REQUIRED TASK | Pull out of the data below the stretch of lines bounded by the one containing "no objects yet." and the one containing "above the floor", both bounds included, unchanged.

(Scene script records)
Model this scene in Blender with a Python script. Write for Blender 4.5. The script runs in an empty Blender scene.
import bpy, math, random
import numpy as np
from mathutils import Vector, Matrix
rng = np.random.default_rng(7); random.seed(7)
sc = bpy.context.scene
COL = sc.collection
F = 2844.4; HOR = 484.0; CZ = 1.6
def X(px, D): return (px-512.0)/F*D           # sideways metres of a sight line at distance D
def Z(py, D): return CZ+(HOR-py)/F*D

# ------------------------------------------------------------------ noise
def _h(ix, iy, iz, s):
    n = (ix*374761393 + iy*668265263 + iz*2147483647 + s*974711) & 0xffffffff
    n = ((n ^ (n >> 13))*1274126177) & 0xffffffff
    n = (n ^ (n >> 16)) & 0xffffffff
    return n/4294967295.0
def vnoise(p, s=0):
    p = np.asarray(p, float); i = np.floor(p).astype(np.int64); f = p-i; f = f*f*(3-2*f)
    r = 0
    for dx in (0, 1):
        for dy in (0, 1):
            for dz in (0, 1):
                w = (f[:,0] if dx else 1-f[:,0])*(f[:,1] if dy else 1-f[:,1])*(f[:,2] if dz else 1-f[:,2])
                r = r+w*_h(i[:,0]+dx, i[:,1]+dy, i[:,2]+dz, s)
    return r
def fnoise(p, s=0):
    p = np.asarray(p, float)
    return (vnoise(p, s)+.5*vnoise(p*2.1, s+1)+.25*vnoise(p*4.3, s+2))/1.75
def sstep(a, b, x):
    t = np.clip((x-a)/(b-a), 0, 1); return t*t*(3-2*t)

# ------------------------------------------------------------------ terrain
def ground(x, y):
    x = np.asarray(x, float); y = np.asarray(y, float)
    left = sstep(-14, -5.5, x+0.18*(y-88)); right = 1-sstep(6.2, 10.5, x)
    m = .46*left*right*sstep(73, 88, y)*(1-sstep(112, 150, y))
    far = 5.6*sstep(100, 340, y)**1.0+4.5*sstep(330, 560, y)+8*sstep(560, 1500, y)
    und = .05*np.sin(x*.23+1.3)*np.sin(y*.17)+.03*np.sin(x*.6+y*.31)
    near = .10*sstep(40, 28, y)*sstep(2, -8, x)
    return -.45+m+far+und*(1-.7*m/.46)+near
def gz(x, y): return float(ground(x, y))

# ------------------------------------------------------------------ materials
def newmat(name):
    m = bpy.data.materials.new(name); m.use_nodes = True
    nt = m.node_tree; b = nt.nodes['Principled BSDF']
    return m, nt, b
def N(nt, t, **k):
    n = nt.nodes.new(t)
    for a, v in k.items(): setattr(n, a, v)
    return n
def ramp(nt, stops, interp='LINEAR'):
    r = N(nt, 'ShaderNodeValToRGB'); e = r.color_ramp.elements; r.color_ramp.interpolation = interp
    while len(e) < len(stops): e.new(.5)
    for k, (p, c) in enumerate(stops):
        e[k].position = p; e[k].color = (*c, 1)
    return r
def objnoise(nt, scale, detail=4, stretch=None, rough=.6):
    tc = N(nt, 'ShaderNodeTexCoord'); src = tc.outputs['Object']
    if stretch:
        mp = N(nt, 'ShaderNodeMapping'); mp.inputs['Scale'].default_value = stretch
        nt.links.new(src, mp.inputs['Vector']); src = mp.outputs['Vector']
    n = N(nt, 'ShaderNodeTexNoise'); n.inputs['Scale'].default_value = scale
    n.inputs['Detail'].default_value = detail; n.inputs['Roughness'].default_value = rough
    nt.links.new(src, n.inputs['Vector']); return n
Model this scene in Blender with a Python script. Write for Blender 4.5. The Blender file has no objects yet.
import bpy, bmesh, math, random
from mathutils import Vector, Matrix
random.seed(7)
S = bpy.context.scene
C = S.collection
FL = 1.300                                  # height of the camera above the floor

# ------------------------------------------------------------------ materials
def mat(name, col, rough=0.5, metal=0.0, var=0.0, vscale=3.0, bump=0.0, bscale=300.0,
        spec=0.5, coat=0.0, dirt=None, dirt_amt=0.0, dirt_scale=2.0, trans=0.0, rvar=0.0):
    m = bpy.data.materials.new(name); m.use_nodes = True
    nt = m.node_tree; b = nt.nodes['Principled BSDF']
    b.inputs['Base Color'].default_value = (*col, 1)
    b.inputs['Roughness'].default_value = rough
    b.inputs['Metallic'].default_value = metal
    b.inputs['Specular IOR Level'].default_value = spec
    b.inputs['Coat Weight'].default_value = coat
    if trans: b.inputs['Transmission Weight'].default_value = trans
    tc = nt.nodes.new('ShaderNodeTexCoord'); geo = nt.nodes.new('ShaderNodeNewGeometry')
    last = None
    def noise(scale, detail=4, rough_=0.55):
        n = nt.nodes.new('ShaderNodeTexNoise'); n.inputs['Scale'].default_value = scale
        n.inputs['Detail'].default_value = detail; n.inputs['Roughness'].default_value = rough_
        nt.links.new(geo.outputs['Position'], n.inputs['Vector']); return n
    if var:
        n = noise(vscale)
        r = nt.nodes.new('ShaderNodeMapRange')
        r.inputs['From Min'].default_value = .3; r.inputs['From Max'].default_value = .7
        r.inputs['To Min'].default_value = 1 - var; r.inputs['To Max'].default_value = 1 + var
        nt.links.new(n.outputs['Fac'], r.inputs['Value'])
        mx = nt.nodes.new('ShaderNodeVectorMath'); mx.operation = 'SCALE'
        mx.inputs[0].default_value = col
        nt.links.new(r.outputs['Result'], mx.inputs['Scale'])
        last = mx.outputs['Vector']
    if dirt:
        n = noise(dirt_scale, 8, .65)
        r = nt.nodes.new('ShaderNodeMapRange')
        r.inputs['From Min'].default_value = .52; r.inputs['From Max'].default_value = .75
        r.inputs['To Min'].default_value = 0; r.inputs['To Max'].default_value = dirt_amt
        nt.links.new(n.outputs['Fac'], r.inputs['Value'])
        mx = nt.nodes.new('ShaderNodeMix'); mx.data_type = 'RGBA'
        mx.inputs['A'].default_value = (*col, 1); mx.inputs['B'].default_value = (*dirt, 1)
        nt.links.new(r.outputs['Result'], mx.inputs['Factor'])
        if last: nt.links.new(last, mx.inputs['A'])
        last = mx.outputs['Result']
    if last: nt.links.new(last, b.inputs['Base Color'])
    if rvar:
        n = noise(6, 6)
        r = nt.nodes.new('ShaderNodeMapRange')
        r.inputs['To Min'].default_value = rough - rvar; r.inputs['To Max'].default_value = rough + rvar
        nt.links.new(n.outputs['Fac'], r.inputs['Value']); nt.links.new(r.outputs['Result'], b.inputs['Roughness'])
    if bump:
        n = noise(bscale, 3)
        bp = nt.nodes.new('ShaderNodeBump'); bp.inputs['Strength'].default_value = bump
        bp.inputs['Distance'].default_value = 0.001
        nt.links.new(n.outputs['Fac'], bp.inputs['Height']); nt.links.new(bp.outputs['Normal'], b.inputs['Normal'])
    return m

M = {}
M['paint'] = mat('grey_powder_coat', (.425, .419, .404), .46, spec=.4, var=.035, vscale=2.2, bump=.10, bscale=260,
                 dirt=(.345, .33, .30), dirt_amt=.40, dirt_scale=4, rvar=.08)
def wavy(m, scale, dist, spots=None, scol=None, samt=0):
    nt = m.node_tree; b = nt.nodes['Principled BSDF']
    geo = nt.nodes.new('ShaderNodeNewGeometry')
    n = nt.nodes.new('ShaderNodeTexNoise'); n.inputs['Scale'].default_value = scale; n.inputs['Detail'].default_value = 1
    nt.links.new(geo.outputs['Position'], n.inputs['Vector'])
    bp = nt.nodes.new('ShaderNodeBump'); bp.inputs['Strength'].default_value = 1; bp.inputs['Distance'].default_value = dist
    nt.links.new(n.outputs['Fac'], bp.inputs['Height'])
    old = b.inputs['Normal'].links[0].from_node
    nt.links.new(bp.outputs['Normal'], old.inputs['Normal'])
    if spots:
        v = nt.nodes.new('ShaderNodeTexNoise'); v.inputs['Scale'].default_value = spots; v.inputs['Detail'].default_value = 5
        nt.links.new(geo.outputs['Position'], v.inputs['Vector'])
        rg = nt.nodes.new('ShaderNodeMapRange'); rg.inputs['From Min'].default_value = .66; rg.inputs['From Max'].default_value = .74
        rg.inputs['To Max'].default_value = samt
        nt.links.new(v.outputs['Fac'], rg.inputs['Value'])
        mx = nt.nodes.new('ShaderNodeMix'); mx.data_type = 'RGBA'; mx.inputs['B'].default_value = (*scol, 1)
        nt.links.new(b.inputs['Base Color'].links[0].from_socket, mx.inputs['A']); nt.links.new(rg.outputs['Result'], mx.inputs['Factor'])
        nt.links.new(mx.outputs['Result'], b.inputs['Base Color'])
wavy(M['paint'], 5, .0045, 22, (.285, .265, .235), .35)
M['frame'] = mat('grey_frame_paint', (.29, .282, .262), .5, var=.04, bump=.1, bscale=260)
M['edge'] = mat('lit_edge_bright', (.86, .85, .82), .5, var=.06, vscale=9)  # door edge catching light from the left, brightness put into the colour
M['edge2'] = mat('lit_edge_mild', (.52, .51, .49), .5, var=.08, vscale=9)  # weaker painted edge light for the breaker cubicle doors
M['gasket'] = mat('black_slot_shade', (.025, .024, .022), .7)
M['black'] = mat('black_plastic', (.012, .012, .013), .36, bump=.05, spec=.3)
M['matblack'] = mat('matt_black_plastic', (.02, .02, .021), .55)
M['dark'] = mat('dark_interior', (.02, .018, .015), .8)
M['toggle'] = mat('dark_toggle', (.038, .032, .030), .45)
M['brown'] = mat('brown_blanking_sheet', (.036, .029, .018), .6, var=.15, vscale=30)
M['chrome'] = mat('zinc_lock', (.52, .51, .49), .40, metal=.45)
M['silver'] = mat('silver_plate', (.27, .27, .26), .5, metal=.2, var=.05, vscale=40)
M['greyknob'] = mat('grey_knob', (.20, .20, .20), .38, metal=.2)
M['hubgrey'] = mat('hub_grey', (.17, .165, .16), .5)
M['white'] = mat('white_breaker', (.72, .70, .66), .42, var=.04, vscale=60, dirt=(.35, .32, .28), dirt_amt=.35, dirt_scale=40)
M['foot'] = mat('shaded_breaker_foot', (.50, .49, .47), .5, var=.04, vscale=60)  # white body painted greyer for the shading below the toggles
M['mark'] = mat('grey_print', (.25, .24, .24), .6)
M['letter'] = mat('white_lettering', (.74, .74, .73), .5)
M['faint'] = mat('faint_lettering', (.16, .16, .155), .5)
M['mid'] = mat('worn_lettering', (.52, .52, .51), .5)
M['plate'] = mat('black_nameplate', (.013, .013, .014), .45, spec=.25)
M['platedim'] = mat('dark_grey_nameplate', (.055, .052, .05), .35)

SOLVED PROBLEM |
Model this scene in Blender with a Python script. Write for Blender 4.5. The Blender file has no objects yet.
import bpy, bmesh, math, random
from mathutils import Vector, Matrix
random.seed(7)
S = bpy.context.scene
C = S.collection
FL = 1.300                                  # height of the camera above the floor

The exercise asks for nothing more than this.